Well, we had all these children out planting trees, see, because we figured that… that was part of their education, to see how, you know, the root systems… and also the sense of responsibility, taking care of things, being individually responsible. You know what I mean. And the trees all died. They were orange trees. I don’t know why they died, they just died. Something wrong with the soil possibly or maybe the stuff we got from the nursery wasn’t the best. We complained about it. So we’ve got thirty kids there, each kid had his or her own little tree to plant and we’ve got these thirty dead trees. All these kids looking at these little brown sticks, it was depressing.

“The School” is a short story by the supposedly postmodernist writer Donald Barthelme. It begins with the above-quoted paragraph, and describes the many deaths, both plant and animal, that a particular (and one might say particularly strange) school has to deal with. The narrator, a teacher named Edgar, reassures us that the trees dying “wouldn’t have been so bad except that…,” and the story continues with more deaths. Though this might sound rather depressing, it’s actually not. This is the kind of story that one feels odd about laughing at, but that’s not enough reason to resist laughter; it becomes apparent as one reads that laughter is clearly half of what the author wants to inspire in you anyway.
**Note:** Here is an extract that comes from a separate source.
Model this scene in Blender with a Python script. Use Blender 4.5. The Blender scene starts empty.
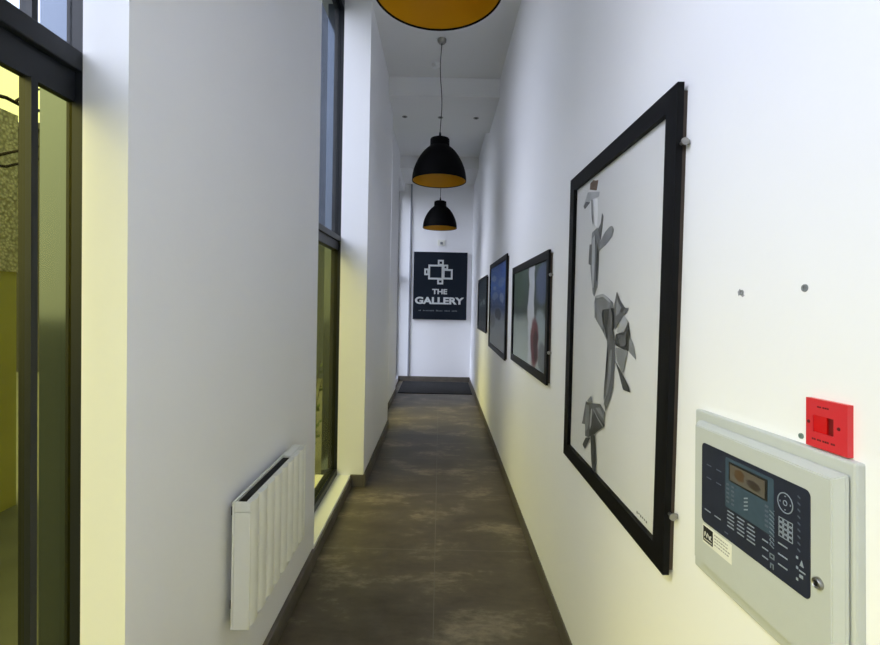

As the quotation above evidences, “The School” is written in a rather informal manner, and conveys the feeling of being told a story that actually happened to the storyteller very well. This style, it seems to me, keeps the reader just comfortable enough to be surprised, not bored, when the story yet again becomes more absurd. And yet there is more to it than absurdity. After reading the story (which is only about three pages long), one is left with the unanswered question of where organisms, for want of a better term, go when we die. What is “value” in a world where death is unpredictable and common? And, a thought coming to me now as I write this, if Barthelme is portraying a world in which Hobbes is right, in which life is “nasty, brutish and short,” why does it seem so… cute? The last few paragraphs of the story might provide an answer, but another form of the question remains: How can our world often seem so calm, mundane even, when it contains death, life, and love, all such amazing things?

On a less philosophical note, “The School” was made into a short film by recent York University graduates Ezra Krybus and Matthew Miller, and is now being shown at film festivals. I recently saw it at the Cleveland International Film Festival, and can first note that it uses much of the short story verbatim in its script, but dramatically changes the ending. In an interview (at <http://msfilmfest.com/theSchool.htm>), the filmmakers also describe how they used a long voice-over by Edgar to preserve the narrative feel of the story, but also “set out to ensure the visuals told a slightly different story than the one Edgar was telling us.” The effect of this is excellent, and I recommend the film if it happens to be at a festival near you.

In addition to being available, presumably legally, from NPR’s website, “The School” can be found in the Donald Barthelme compilation 60 Stories. As far as I know the movie has thus far only been shown at festivals.